┌──

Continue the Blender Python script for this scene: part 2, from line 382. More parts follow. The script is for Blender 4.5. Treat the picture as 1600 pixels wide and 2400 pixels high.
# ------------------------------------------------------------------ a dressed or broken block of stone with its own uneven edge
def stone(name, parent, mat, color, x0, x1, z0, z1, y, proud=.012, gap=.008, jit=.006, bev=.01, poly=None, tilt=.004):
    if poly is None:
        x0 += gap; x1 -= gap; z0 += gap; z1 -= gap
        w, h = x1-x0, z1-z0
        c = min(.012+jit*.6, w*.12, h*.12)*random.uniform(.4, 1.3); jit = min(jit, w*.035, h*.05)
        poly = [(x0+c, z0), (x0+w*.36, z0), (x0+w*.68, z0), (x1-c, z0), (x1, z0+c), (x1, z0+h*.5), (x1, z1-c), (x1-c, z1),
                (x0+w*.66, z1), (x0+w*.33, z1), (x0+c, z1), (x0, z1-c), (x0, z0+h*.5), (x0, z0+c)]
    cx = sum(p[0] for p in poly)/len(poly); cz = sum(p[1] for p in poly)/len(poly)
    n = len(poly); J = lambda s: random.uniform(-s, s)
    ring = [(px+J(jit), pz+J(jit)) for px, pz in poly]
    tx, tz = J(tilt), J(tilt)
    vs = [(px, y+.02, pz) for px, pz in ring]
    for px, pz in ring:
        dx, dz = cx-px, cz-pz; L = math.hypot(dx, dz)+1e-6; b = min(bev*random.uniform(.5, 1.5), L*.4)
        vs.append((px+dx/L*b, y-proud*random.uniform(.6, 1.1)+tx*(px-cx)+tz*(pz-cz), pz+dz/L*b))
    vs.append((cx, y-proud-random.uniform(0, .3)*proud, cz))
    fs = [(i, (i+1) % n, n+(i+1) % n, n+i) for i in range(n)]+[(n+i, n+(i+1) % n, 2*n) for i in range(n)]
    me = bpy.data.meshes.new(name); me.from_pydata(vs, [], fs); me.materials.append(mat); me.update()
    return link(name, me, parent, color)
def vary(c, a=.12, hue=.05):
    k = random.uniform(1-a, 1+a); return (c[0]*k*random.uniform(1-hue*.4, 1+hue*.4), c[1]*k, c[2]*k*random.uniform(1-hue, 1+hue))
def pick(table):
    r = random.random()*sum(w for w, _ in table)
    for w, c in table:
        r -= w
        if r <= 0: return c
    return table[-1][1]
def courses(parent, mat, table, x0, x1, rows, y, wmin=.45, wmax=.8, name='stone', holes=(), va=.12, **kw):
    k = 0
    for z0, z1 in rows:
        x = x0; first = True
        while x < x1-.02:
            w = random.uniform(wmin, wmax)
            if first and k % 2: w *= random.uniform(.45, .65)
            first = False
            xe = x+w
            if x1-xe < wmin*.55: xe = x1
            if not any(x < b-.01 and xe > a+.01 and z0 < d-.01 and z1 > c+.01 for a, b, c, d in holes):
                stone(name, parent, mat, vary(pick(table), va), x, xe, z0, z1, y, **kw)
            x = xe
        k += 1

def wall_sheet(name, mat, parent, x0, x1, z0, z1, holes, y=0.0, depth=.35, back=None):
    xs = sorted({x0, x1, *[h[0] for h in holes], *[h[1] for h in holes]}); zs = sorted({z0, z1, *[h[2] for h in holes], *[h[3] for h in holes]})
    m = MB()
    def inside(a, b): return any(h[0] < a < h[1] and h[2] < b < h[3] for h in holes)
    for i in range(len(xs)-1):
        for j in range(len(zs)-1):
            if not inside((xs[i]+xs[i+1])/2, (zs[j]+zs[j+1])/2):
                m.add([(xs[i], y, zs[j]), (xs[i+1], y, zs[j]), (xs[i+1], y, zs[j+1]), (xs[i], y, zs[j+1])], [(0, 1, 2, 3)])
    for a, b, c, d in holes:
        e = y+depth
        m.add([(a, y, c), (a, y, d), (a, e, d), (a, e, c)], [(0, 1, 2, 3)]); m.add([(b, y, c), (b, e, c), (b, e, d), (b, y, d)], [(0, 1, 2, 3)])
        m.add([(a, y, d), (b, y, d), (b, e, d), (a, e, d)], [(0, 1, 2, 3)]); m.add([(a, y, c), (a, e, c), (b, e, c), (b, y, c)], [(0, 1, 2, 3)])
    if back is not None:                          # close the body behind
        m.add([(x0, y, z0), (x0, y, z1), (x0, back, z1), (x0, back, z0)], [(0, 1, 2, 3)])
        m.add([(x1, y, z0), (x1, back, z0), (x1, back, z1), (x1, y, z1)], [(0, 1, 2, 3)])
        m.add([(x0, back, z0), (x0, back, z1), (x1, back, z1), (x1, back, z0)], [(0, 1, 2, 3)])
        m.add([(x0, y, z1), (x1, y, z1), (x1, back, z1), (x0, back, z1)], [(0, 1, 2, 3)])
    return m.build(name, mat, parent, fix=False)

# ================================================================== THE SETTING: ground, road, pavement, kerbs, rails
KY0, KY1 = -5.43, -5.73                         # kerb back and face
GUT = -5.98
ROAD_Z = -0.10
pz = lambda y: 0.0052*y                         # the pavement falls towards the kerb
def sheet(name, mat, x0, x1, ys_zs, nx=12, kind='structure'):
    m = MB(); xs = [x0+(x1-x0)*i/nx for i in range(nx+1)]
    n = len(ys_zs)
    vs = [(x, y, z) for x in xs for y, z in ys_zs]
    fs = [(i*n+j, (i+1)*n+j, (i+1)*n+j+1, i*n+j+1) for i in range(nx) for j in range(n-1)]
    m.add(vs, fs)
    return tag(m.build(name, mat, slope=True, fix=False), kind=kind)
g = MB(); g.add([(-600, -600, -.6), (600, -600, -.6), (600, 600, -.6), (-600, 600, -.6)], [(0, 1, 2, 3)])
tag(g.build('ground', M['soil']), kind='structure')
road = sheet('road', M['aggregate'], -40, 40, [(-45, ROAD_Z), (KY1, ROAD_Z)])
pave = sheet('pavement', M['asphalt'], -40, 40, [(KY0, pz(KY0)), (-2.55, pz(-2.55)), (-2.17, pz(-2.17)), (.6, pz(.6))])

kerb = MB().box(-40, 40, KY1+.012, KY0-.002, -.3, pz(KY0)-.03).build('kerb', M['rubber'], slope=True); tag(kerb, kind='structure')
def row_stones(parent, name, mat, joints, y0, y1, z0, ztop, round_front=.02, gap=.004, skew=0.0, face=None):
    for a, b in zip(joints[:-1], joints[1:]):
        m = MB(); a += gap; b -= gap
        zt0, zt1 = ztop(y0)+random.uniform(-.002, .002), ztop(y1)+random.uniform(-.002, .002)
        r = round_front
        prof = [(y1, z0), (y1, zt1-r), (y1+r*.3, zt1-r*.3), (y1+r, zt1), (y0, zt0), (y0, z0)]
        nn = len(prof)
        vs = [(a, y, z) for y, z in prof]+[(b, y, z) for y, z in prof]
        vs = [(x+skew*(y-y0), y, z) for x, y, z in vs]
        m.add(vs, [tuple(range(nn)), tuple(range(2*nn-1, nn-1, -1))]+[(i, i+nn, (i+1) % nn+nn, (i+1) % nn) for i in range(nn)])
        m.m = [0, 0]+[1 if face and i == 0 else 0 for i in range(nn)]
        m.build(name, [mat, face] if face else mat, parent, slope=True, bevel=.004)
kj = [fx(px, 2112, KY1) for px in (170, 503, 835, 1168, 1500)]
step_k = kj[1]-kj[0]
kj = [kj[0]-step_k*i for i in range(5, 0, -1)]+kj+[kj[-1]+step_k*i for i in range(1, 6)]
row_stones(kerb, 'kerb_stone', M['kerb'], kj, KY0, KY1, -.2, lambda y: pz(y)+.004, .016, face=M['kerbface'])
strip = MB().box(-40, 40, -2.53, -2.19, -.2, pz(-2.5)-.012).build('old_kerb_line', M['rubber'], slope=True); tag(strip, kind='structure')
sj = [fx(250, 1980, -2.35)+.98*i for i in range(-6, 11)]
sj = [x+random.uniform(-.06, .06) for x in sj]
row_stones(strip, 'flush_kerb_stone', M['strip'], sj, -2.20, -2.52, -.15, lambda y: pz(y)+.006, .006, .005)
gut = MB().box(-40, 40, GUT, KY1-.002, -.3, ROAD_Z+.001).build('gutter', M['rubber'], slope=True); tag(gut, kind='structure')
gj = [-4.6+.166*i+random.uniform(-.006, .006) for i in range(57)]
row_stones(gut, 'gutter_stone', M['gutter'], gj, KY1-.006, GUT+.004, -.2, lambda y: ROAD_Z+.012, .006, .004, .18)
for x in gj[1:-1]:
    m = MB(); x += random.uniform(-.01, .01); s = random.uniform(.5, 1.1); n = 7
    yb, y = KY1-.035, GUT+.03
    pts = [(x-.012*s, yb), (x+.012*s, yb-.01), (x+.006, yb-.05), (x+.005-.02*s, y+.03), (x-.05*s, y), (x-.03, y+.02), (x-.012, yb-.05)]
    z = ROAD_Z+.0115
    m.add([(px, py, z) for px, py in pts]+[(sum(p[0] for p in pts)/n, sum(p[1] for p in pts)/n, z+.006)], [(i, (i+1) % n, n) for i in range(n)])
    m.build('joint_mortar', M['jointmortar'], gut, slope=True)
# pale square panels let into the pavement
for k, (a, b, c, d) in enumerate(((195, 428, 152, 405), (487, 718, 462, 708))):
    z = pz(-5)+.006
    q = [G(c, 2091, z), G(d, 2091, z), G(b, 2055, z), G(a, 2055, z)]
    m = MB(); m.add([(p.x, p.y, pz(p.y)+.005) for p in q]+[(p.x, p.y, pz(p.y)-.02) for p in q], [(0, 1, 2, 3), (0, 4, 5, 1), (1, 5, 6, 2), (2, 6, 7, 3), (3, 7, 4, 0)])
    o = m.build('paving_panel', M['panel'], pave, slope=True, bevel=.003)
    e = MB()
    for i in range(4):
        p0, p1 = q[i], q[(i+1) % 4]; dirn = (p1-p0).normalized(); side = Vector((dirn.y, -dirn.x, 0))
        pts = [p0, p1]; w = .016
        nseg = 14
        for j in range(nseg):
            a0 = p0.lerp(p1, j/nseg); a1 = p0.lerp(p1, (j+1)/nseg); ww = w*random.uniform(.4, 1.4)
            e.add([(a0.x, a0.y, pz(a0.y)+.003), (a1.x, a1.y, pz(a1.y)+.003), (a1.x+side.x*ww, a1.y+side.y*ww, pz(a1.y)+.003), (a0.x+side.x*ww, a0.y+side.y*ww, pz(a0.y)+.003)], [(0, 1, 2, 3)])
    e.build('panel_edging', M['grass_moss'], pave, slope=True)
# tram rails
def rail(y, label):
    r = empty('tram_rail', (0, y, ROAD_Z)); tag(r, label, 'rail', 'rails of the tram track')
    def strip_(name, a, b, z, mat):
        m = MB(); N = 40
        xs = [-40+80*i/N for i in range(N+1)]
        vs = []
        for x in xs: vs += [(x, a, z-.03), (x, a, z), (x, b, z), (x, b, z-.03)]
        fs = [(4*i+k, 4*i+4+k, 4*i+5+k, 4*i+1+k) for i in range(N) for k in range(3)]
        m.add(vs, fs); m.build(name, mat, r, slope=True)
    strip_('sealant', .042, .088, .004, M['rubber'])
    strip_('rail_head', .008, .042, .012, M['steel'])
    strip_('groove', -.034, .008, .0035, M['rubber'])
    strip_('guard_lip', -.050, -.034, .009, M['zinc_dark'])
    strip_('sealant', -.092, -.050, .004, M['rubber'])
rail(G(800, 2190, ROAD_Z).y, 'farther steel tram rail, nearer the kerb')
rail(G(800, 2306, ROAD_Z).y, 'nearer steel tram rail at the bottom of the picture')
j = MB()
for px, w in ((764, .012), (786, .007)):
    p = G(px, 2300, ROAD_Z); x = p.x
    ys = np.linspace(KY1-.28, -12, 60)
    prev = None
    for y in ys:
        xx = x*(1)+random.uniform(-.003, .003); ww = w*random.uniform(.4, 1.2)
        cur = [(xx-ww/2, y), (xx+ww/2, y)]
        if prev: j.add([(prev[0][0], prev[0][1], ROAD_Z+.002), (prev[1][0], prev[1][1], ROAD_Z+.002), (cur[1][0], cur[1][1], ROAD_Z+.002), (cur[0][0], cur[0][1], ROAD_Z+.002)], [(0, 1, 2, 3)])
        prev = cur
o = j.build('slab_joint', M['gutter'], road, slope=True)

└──
┌──

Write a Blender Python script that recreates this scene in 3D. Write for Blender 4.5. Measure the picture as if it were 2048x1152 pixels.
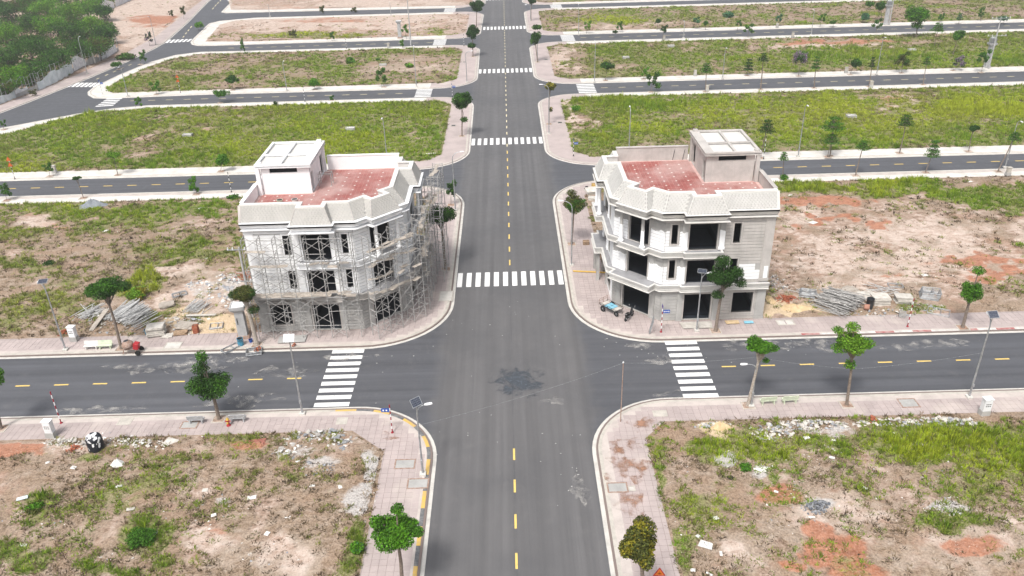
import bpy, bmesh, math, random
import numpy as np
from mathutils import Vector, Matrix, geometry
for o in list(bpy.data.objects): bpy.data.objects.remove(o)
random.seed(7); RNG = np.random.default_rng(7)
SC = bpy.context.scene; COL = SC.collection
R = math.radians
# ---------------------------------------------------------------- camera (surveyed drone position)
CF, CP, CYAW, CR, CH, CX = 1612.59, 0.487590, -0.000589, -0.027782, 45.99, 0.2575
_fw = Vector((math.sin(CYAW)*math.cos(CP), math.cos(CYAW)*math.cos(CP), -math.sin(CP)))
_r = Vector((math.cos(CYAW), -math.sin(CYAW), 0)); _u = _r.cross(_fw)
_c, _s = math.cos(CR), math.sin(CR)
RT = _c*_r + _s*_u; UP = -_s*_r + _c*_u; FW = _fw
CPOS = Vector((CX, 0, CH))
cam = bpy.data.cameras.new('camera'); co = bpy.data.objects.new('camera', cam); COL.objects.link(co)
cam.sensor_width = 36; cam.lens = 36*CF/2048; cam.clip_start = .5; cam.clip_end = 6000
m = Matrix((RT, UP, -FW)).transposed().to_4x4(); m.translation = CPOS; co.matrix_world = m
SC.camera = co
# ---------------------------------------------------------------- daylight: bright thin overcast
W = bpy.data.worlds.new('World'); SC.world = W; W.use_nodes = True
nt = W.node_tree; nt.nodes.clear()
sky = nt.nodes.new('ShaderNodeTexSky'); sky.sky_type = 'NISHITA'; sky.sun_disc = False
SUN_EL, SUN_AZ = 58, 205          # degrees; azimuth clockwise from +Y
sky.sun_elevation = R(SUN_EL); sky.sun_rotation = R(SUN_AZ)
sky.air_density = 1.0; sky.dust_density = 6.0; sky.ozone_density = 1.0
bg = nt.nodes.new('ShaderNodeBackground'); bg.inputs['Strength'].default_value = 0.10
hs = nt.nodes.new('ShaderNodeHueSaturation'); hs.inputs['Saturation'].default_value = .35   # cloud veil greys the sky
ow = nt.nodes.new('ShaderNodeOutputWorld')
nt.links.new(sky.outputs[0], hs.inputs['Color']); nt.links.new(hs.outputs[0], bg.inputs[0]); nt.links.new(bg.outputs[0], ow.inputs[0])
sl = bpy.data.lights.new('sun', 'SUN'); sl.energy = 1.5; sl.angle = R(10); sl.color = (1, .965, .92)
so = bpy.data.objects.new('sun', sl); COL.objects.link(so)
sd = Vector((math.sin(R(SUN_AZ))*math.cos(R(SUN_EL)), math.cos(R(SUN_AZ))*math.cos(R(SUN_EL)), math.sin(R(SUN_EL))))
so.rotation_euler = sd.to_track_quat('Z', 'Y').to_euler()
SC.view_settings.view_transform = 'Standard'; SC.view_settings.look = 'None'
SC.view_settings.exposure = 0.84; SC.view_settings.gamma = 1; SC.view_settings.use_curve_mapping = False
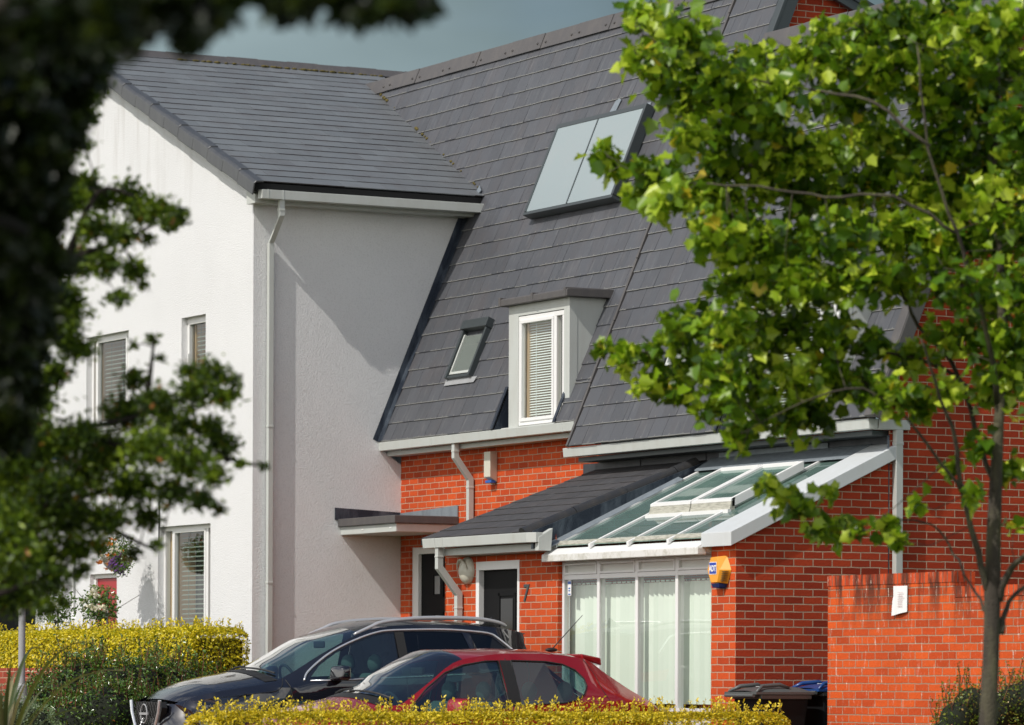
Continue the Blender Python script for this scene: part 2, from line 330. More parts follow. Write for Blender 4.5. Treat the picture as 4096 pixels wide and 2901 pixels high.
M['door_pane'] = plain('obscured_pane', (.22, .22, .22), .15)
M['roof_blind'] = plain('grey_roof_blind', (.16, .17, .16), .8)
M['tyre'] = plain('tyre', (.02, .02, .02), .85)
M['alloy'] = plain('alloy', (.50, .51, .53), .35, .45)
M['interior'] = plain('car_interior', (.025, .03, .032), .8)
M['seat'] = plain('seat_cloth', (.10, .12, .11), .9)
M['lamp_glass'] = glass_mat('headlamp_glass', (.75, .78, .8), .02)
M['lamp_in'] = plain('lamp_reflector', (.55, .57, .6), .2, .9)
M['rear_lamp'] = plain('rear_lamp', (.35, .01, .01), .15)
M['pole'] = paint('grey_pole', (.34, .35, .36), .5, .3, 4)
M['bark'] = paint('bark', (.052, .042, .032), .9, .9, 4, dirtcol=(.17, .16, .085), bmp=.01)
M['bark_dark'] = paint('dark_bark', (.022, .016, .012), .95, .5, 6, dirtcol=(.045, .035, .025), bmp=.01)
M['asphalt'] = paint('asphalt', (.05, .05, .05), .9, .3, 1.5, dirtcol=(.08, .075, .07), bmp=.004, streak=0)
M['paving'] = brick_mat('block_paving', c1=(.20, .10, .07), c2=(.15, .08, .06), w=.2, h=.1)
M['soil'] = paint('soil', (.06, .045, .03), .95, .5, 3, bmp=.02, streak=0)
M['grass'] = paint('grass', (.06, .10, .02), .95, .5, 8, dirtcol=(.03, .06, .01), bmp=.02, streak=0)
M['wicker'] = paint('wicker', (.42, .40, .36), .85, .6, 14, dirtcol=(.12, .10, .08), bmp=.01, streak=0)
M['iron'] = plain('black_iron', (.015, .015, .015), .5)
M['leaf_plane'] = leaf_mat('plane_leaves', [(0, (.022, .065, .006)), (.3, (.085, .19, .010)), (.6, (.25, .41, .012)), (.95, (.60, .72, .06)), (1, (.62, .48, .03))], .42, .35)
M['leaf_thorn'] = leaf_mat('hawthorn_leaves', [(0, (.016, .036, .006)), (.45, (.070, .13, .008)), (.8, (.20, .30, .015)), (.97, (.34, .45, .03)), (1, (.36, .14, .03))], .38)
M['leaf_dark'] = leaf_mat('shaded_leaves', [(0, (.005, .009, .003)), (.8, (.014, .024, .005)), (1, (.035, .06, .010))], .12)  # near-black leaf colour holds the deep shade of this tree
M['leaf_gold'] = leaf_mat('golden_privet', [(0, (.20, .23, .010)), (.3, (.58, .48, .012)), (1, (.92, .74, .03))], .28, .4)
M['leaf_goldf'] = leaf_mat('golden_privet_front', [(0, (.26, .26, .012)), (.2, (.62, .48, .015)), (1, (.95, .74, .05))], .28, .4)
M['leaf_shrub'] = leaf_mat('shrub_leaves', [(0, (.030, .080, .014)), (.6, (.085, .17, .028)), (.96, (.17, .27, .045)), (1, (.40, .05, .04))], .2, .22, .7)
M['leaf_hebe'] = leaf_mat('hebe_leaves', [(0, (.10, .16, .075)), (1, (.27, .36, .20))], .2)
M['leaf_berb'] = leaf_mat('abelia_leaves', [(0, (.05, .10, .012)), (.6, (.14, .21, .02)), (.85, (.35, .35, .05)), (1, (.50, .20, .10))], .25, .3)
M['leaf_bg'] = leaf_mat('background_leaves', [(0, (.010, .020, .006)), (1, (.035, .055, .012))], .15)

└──

Look through the entries above. Extract each line with the word "Blender".

Continue the Blender Python script for this scene: part 2, from line 382. More parts follow. The script is for Blender 4.5. Treat the picture as 1600 pixels wide and 2400 pixels high.
Write a Blender Python script that recreates this scene in 3D. Write for Blender 4.5. Measure the picture as if it were 2048x1152 pixels.
Continue the Blender Python script for this scene: part 2, from line 330. More parts follow. Write for Blender 4.5. Treat the picture as 4096 pixels wide and 2901 pixels high.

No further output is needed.